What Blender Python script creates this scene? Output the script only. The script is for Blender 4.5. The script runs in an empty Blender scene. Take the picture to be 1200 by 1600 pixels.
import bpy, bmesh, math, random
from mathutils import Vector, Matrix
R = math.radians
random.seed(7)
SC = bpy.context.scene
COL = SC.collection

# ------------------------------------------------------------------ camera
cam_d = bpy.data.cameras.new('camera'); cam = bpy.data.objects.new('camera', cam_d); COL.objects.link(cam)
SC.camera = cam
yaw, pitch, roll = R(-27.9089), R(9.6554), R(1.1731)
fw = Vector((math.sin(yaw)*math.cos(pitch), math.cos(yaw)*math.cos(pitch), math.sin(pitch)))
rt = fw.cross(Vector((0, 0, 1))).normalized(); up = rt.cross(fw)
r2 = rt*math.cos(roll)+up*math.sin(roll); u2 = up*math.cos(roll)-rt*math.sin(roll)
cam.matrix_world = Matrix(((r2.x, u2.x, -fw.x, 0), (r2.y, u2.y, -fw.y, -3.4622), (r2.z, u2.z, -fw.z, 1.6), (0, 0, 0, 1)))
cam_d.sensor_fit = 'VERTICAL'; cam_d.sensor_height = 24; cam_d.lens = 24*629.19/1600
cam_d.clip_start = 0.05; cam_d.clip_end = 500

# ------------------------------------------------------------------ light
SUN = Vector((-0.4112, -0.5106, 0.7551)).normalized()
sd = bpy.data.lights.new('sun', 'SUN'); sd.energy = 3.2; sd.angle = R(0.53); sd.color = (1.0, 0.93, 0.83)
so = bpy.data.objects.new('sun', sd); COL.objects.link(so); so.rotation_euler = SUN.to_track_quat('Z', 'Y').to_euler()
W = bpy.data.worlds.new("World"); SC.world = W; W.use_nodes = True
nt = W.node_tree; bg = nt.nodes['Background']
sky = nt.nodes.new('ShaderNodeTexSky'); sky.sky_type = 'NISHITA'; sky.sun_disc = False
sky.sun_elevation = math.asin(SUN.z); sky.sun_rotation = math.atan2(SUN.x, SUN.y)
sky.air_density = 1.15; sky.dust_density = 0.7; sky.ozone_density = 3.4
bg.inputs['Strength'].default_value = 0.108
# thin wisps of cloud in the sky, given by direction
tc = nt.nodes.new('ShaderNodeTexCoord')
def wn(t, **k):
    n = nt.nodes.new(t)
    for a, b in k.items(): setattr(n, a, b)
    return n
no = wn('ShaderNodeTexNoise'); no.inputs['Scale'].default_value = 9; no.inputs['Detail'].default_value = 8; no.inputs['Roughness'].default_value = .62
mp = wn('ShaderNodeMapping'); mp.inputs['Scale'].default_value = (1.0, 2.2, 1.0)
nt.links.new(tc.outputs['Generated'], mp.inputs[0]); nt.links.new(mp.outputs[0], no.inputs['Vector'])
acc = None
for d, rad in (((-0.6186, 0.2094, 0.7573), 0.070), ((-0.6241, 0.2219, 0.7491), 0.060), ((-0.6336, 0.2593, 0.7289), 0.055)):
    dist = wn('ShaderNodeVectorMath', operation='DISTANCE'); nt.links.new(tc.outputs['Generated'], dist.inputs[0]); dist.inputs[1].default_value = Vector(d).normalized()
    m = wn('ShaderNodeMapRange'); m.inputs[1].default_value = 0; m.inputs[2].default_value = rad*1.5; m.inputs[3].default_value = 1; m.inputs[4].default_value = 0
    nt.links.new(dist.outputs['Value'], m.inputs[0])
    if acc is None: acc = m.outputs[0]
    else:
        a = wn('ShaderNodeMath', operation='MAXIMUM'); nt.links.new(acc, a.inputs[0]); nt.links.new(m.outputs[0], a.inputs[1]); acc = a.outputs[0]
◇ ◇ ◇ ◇
DIRECTIONS: Copy the material above, line for line.

SOLUTION FOR THIS TASK:
What Blender Python script creates this scene? Output the script only. The script is for Blender 4.5. The script runs in an empty Blender scene. Take the picture to be 1200 by 1600 pixels.
import bpy, bmesh, math, random
from mathutils import Vector, Matrix
R = math.radians
random.seed(7)
SC = bpy.context.scene
COL = SC.collection

# ------------------------------------------------------------------ camera
cam_d = bpy.data.cameras.new('camera'); cam = bpy.data.objects.new('camera', cam_d); COL.objects.link(cam)
SC.camera = cam
yaw, pitch, roll = R(-27.9089), R(9.6554), R(1.1731)
fw = Vector((math.sin(yaw)*math.cos(pitch), math.cos(yaw)*math.cos(pitch), math.sin(pitch)))
rt = fw.cross(Vector((0, 0, 1))).normalized(); up = rt.cross(fw)
r2 = rt*math.cos(roll)+up*math.sin(roll); u2 = up*math.cos(roll)-rt*math.sin(roll)
cam.matrix_world = Matrix(((r2.x, u2.x, -fw.x, 0), (r2.y, u2.y, -fw.y, -3.4622), (r2.z, u2.z, -fw.z, 1.6), (0, 0, 0, 1)))
cam_d.sensor_fit = 'VERTICAL'; cam_d.sensor_height = 24; cam_d.lens = 24*629.19/1600
cam_d.clip_start = 0.05; cam_d.clip_end = 500

# ------------------------------------------------------------------ light
SUN = Vector((-0.4112, -0.5106, 0.7551)).normalized()
sd = bpy.data.lights.new('sun', 'SUN'); sd.energy = 3.2; sd.angle = R(0.53); sd.color = (1.0, 0.93, 0.83)
so = bpy.data.objects.new('sun', sd); COL.objects.link(so); so.rotation_euler = SUN.to_track_quat('Z', 'Y').to_euler()
W = bpy.data.worlds.new("World"); SC.world = W; W.use_nodes = True
nt = W.node_tree; bg = nt.nodes['Background']
sky = nt.nodes.new('ShaderNodeTexSky'); sky.sky_type = 'NISHITA'; sky.sun_disc = False
sky.sun_elevation = math.asin(SUN.z); sky.sun_rotation = math.atan2(SUN.x, SUN.y)
sky.air_density = 1.15; sky.dust_density = 0.7; sky.ozone_density = 3.4
bg.inputs['Strength'].default_value = 0.108
# thin wisps of cloud in the sky, given by direction
tc = nt.nodes.new('ShaderNodeTexCoord')
def wn(t, **k):
    n = nt.nodes.new(t)
    for a, b in k.items(): setattr(n, a, b)
    return n
no = wn('ShaderNodeTexNoise'); no.inputs['Scale'].default_value = 9; no.inputs['Detail'].default_value = 8; no.inputs['Roughness'].default_value = .62
mp = wn('ShaderNodeMapping'); mp.inputs['Scale'].default_value = (1.0, 2.2, 1.0)
nt.links.new(tc.outputs['Generated'], mp.inputs[0]); nt.links.new(mp.outputs[0], no.inputs['Vector'])
acc = None
for d, rad in (((-0.6186, 0.2094, 0.7573), 0.070), ((-0.6241, 0.2219, 0.7491), 0.060), ((-0.6336, 0.2593, 0.7289), 0.055)):
    dist = wn('ShaderNodeVectorMath', operation='DISTANCE'); nt.links.new(tc.outputs['Generated'], dist.inputs[0]); dist.inputs[1].default_value = Vector(d).normalized()
    m = wn('ShaderNodeMapRange'); m.inputs[1].default_value = 0; m.inputs[2].default_value = rad*1.5; m.inputs[3].default_value = 1; m.inputs[4].default_value = 0
    nt.links.new(dist.outputs['Value'], m.inputs[0])
    if acc is None: acc = m.outputs[0]
    else:
        a = wn('ShaderNodeMath', operation='MAXIMUM'); nt.links.new(acc, a.inputs[0]); nt.links.new(m.outputs[0], a.inputs[1]); acc = a.outputs[0]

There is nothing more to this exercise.